Angka Kekerasan Terhadap Anak dan Perempuan Naik, DPRD Surabaya Harap DP3APPKB Aktif Jemput Bola
Anggota Komisi D DPRD Kota Surabaya Imam Syafii mengatakan, angka kekerasan terhadap perempuan dan anak di Kota Surabaya setiap tahunnya mengalami peningkatan dan harus dikontrol.
Berdasarkan data yang dihimpun, menyebutkan bahwa pada tahun 2024, tercatat kasus Kekerasan Dalam Rumah Tangga (KDRT) dengan korban anak berjumlah 49 anak, sementara korban perempuan dewasa berjumlah 45 orang.
Berdasarkan data sejak tahun 2019 hingga 2023, jumlah kasus kekerasan berturut-turut tercatat sebanyak 10, 13, 34, 75, dan 103 kasus. Namun, pada tahun 2023 jumlah rumah tangga tercatat paling rendah pada tahun 2023, yakni 600 ribu rumah tangga, bila dibandingkan dengan empat tahun sebelumnya yang mencapai lebih dari 900 ribu rumah tangga.
"Kami sudah rapat dengan Dinas Pemberdayaan Perempuan, dan Perlindungan Anak, serta Pengendalian Penduduk, dan Keluarga Berencana (DP3APPKB), menurut data ternyata jumlah angka kekerasan terhadap perempuan dan anak cenderung meningkat secara fluktuatif," tutur Imam di kawasan Balai Pemuda, Sabtu 9 November 2024.
Imam menegaskan, Surabaya yang memperoleh predikat kota layak anak nasional dari pemerintah pusat maupun tingkat dunia dari UNICEF sudah seharusnya dapat menjaga warganya, terutama anak dan perempuan dari tindak kekerasan.
Sebab, lanjut Imam, data kekerasan terhadap perempuan dan anak itu hanya sebagian kecil yang dapat dideteksi, masih banyak warga yang tidak berani untuk melaporkan tindakan kekerasan yang dialaminya sehingga tidak dapat diketahui oleh DP3APPKB.
"Itu jumlahnya jauh lebih banyak daripada yang terdata, karena itu untuk mengurangi angka kekerasan tersebut, DP3APPKB harus aktif turun ke bawah, jangan cuma menunggu laporan dari hotline, jangan cuma ketika ada kasus mendampinginya itu hanya sebatas formalitas saja," tegasnya.
Menurut politikus NasDem tersebut, Pemkot Surabaya dapat lebih serius dalam melakukan pendampingan terhadap para korban kekerasan terhadap perempuan dan anak.

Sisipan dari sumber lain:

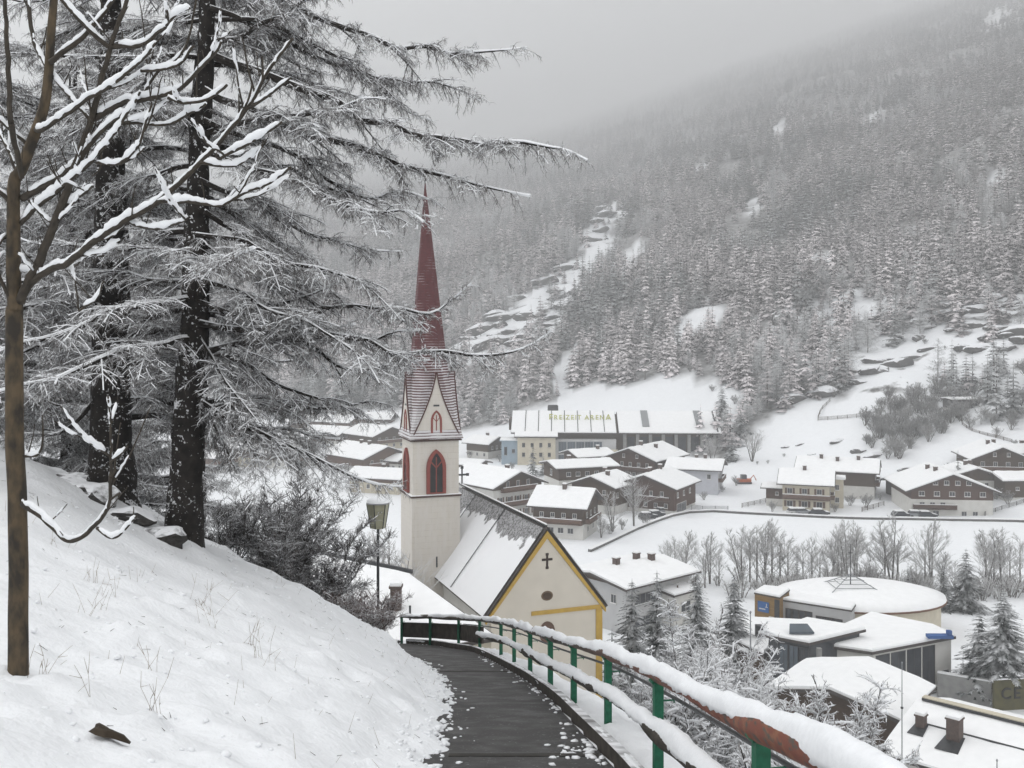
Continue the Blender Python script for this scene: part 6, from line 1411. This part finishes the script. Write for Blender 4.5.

Imam menyebut pendampingan tersebut masih dilakukan secara setengah-setengah dan tidak ikut mengawal sampai kasus itu tuntas. Padahal perlindungan terhadap anak dan perempuan sudah diatur secara jelas di dalam undang-undang.
"Misalnya, anak kan bisa jadi korban, anak jadi pelaku ,dan anak bisa jadi saksi ya, itu perlindungannya mulai dari tingkat penyelidikan sampai setelah putusan, kami harap kemudian anak tersebut dapat dibimbing bahkan ketika keluar dari tahanan," pungkasnya.